UNITED STATES
The Open Tabernacle: Here Comes Everybody
Posted on March 5, 2016 by Betty Clermont
In accepting the Academy Award for Best Picture, producer Michael Sugar told the world: “This film gave a voice to survivors, and this Oscar amplifies that voice, which we hope will become a choir that will resonate all the way to the Vatican. Pope Francis, it’s time to protect the children and restore the faith.”
Earlier that day, Spotlight’s Mark Ruffalo, nominated for Best Supporting Actor, as well as Tom McCarthy and Josh Singer, who together won the Oscar for Best Original Screenplay, attended a protest outside the Cathedral of Our Lady of Angels in downtown Los Angeles. They were there to support members of the Survivors Network of those Abused by Priests (SNAP).
‘What better way to start the day?’” said McCarthy who called up Ruffalo and Singer that morning to join him. Singer added: “We’re trying to put a little more pressure on the Church to hold bishops accountable, have a little more transparency and do a better job protecting kids.”

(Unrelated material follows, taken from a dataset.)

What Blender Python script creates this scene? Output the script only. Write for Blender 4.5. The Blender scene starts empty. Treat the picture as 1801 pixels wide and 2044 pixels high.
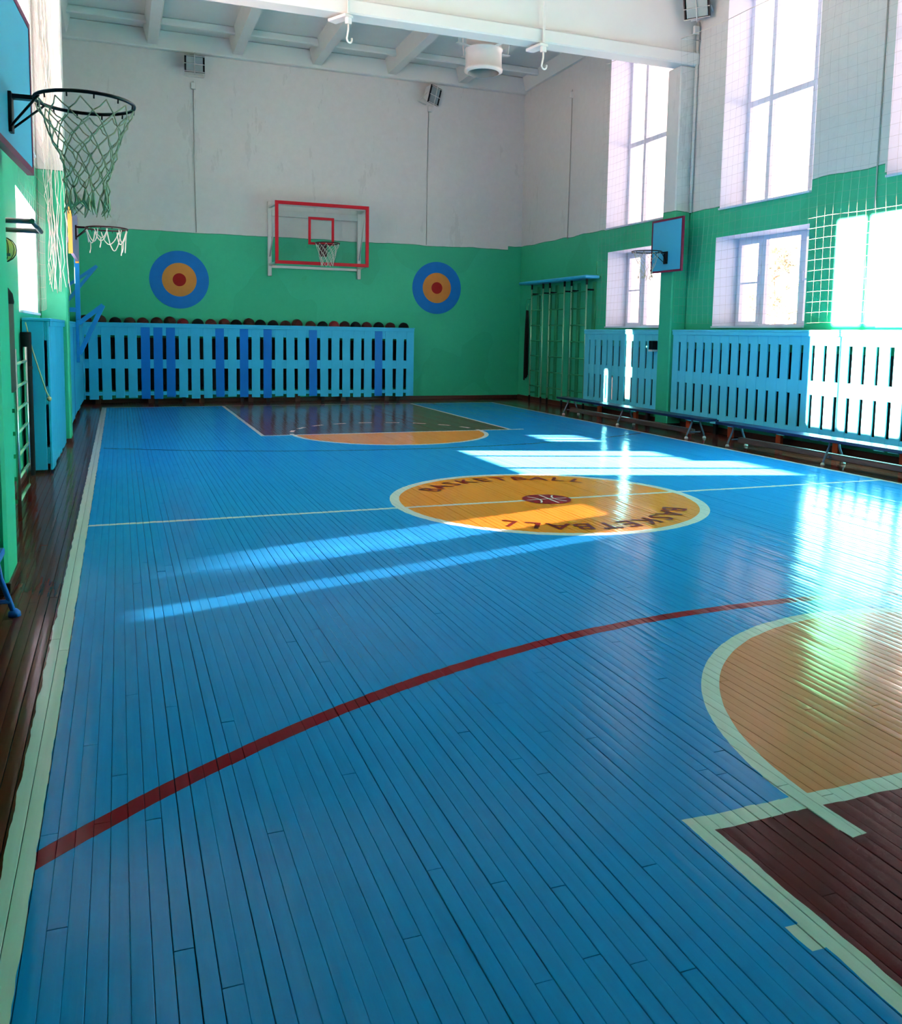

Later on the red carpet, Ruffalo told Reuters they were “protesting the continued lack of transparency of the Roman Catholic Church and the Vatican and most of the archdioceses here in the United States on sexual abuse. There are 2,800 priests who they know are absolute sexual predators whose names have still not been released here in the United States. [There are] thousands more throughout the United States and the Vatican today is still dragging its feet on making any real reforms. So we were there today to try to bring justice closer to the hands of these poor people, this horrible thing that’s happened to these people.
Pope Francis has provided only lip-service, a promise of a still-non-existent tribunal, and a commission to solve problems someday in the future which have already been addressed and remedied by the survivors, their advocates and civil authorities. The only action taken so far by the commission has been to boot out survivor Peter Saunders for being too vocal.
“On child abuse, there is no sincerity on Francis’ side,” Saunders said later.